→ Task directions: Every line in the data below from the one containing "2667 pixels high." down to the one containing "steaming mist drifting", both included, must be retyped exactly; no other line is to appear.

→ Data supplied:
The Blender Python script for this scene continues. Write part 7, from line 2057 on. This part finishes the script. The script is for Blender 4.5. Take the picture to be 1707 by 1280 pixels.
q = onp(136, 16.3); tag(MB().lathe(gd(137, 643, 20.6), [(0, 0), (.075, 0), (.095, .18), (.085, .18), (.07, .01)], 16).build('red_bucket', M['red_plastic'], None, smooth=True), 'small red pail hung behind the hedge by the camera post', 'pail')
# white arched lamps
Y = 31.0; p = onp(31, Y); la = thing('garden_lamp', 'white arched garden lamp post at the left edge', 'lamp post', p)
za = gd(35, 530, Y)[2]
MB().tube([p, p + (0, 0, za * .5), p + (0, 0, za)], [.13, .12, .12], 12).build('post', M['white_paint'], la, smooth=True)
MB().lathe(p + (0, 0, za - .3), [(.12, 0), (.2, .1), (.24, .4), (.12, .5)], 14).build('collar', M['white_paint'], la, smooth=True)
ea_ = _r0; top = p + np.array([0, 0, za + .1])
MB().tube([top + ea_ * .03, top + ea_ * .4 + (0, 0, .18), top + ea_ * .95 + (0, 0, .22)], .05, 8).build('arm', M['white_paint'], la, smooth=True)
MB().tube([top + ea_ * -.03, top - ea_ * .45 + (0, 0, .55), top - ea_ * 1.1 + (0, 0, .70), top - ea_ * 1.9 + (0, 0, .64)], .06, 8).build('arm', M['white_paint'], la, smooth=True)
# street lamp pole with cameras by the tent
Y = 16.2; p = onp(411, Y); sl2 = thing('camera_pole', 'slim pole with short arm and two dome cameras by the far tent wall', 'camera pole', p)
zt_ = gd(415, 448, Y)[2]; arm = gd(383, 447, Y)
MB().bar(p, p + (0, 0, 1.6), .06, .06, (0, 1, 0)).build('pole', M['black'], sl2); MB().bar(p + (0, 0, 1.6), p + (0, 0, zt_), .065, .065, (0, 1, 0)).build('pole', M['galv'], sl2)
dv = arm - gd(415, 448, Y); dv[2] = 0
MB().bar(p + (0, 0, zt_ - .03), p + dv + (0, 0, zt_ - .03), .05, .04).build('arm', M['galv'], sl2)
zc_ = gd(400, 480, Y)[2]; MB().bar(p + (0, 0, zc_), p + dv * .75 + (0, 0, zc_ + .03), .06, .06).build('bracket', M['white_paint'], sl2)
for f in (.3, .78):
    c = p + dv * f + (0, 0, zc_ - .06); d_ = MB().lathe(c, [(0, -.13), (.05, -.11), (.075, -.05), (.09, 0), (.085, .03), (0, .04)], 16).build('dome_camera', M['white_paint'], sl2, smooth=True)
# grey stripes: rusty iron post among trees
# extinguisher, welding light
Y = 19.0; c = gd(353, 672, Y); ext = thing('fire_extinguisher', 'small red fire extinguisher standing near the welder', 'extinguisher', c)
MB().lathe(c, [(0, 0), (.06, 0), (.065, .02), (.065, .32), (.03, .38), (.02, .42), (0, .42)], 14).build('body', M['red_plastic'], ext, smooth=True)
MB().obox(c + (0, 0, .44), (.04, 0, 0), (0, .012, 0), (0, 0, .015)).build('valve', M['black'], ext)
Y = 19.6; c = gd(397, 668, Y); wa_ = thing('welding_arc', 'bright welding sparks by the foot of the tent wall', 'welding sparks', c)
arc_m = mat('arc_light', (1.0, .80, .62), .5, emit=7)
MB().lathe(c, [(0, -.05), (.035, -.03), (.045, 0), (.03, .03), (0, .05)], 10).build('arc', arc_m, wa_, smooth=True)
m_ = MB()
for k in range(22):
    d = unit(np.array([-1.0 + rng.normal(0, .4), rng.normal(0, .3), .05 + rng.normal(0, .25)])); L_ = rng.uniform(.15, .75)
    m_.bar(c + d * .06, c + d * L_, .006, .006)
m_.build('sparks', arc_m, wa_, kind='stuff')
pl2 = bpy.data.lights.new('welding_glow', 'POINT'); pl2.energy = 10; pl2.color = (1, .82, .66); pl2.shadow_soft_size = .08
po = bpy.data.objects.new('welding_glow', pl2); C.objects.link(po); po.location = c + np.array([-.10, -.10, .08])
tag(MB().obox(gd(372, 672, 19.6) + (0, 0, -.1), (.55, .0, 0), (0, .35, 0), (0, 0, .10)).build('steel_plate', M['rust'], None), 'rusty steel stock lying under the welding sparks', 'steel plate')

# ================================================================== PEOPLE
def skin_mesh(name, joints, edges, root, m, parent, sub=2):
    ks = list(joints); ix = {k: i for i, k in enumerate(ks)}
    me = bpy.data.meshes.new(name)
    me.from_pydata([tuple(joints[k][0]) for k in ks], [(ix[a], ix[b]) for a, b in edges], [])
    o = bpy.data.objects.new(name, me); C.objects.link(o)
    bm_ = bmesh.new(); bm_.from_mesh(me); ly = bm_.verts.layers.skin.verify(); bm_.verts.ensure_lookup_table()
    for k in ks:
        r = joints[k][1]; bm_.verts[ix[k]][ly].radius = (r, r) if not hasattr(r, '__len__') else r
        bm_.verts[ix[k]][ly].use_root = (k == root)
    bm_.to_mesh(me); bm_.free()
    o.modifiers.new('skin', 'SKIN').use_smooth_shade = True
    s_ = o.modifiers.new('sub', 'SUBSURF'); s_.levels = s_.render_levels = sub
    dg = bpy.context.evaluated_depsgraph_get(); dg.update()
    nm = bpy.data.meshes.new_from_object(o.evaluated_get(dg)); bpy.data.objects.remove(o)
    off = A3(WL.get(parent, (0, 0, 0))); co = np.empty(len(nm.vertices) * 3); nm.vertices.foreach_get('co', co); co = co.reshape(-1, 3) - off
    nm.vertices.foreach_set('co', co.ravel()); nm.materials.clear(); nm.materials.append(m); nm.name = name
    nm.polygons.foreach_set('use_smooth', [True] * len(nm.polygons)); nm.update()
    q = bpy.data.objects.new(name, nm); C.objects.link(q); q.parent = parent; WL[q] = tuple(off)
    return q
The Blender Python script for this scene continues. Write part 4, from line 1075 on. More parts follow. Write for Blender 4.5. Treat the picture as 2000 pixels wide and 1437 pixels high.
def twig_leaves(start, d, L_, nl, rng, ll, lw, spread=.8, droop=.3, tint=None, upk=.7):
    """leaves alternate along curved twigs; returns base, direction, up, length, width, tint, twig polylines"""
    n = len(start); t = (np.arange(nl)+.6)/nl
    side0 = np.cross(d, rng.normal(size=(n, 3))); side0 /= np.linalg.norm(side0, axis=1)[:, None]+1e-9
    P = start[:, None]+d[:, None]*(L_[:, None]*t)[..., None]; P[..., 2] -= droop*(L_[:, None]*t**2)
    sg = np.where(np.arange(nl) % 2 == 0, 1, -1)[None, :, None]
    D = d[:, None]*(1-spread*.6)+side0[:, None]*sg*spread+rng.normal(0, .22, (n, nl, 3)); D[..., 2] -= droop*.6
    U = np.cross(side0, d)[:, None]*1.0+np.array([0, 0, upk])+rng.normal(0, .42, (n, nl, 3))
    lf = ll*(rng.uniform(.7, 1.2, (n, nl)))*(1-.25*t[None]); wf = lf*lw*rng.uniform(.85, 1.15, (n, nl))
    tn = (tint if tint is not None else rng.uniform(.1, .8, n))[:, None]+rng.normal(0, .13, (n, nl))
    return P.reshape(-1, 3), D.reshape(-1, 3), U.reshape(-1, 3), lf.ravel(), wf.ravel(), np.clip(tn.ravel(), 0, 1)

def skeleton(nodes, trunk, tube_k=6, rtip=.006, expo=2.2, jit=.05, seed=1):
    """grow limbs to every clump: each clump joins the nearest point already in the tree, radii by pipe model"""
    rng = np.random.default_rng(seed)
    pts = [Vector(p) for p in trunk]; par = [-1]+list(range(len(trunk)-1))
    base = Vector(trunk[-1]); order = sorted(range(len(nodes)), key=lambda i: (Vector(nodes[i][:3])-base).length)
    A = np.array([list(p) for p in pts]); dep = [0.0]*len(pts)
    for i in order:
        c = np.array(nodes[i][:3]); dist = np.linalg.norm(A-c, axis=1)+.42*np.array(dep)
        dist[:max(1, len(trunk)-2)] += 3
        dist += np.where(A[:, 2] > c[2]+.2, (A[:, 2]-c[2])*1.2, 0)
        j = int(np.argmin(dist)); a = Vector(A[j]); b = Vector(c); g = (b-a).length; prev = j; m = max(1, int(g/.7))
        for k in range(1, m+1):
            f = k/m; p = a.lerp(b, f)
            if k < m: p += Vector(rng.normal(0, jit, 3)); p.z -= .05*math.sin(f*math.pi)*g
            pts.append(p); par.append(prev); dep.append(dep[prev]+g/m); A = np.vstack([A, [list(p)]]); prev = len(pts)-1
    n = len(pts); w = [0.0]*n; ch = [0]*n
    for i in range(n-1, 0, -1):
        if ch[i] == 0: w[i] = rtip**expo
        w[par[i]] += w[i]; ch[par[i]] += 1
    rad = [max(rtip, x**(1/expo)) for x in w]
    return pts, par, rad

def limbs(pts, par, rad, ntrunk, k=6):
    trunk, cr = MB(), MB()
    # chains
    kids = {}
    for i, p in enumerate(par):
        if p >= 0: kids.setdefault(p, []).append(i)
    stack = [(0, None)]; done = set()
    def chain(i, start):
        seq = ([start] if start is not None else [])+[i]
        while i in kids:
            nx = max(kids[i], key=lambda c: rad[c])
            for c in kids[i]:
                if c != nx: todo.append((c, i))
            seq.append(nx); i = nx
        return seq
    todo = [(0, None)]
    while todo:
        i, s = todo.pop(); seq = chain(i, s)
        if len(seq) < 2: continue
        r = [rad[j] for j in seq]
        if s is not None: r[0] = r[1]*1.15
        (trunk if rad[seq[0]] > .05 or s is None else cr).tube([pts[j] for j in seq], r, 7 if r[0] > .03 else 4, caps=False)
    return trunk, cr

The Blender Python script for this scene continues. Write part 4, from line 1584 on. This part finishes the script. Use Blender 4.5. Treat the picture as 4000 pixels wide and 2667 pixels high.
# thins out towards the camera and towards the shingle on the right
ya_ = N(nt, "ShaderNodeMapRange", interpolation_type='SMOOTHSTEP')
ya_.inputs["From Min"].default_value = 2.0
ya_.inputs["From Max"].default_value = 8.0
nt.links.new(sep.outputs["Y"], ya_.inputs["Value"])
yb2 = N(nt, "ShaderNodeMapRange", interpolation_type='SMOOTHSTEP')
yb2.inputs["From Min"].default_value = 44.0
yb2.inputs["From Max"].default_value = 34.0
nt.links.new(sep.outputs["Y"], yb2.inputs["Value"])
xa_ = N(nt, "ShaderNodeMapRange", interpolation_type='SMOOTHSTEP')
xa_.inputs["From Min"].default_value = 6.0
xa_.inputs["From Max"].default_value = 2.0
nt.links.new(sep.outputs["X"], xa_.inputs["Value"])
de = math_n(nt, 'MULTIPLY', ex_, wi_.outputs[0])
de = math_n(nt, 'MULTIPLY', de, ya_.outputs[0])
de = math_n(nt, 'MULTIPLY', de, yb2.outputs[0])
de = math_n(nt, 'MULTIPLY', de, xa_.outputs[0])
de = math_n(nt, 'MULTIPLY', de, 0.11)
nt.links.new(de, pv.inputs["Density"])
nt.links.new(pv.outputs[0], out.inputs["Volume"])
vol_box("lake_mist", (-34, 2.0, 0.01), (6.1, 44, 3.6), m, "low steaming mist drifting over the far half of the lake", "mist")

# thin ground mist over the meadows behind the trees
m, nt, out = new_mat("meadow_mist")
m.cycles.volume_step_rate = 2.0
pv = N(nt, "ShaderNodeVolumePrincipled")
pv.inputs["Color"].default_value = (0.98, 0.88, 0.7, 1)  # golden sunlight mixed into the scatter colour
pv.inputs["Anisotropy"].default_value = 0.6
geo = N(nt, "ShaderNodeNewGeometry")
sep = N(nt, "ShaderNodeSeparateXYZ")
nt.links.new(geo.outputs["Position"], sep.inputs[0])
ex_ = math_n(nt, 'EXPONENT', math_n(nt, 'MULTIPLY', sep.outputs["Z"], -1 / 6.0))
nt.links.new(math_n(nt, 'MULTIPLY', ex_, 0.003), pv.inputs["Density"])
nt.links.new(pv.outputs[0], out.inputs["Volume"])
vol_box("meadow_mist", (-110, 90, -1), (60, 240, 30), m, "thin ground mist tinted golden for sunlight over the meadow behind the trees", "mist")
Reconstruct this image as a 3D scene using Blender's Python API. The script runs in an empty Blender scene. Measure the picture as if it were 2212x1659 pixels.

→ Exercise solution:
The Blender Python script for this scene continues. Write part 4, from line 1584 on. This part finishes the script. Use Blender 4.5. Treat the picture as 4000 pixels wide and 2667 pixels high.
# thins out towards the camera and towards the shingle on the right
ya_ = N(nt, "ShaderNodeMapRange", interpolation_type='SMOOTHSTEP')
ya_.inputs["From Min"].default_value = 2.0
ya_.inputs["From Max"].default_value = 8.0
nt.links.new(sep.outputs["Y"], ya_.inputs["Value"])
yb2 = N(nt, "ShaderNodeMapRange", interpolation_type='SMOOTHSTEP')
yb2.inputs["From Min"].default_value = 44.0
yb2.inputs["From Max"].default_value = 34.0
nt.links.new(sep.outputs["Y"], yb2.inputs["Value"])
xa_ = N(nt, "ShaderNodeMapRange", interpolation_type='SMOOTHSTEP')
xa_.inputs["From Min"].default_value = 6.0
xa_.inputs["From Max"].default_value = 2.0
nt.links.new(sep.outputs["X"], xa_.inputs["Value"])
de = math_n(nt, 'MULTIPLY', ex_, wi_.outputs[0])
de = math_n(nt, 'MULTIPLY', de, ya_.outputs[0])
de = math_n(nt, 'MULTIPLY', de, yb2.outputs[0])
de = math_n(nt, 'MULTIPLY', de, xa_.outputs[0])
de = math_n(nt, 'MULTIPLY', de, 0.11)
nt.links.new(de, pv.inputs["Density"])
nt.links.new(pv.outputs[0], out.inputs["Volume"])
vol_box("lake_mist", (-34, 2.0, 0.01), (6.1, 44, 3.6), m, "low steaming mist drifting over the far half of the lake", "mist")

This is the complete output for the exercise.